John McCain was a monumental American. In our time of increased acrimony, he urged us to embrace our better angels and return to a politics of civil discourse—where your political beliefs were just an aspect of who you are, not an indictment of your existence. He wore his maverick moniker well in the Senate, at times shirking the barriers of party lines in his quest for a better America for all.
Few people could endure what Senator John McCain did and emerge with even a fraction of his grace. Famously refusing an early release from a Hanoi prison camp until his comrades who were captured before him were released, McCain would spend five-and-a-half years as a captive in North Vietnam.

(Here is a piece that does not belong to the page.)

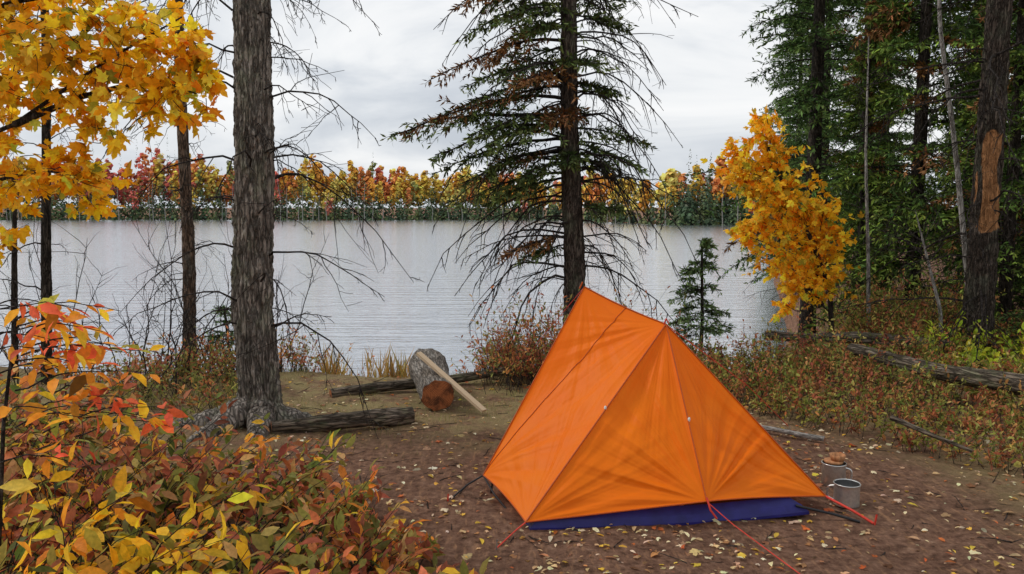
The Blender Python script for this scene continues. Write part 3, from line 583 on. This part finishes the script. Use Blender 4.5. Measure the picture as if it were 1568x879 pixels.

His experience shaped his appreciation and understanding of the possibilities of America, and urged him to a path of public service. McCain would spend the next four decades in the United States Congress and Senate, culminating in a Republican presidential nomination in 2008. An election he would lose to Barack Obama, John McCain’s famous humility and decorum would not give way to resentment and bitterness.
In his courageous concession speech, McCain stated: “A century ago, President Theodore Roosevelt’s invitation of Booker T. Washington to visit — to dine at the White House — was taken as an outrage in many quarters. America today is a world away from the cruel and prideful bigotry of that time. There is no better evidence of this than the election of an African American to the presidency of the United States. Let there be no reason now for any American to fail to cherish their citizenship in this, the greatest nation on Earth.”
“Senator Obama has achieved a great thing for himself and for his country.”
The politics of 2008 seem eons away from those of 2018. Senator John McCain represented the goodness of our country, and in the wake of his passing, we should remember a man who put the right thing over the expedient thing. We need more leaders like John McCain.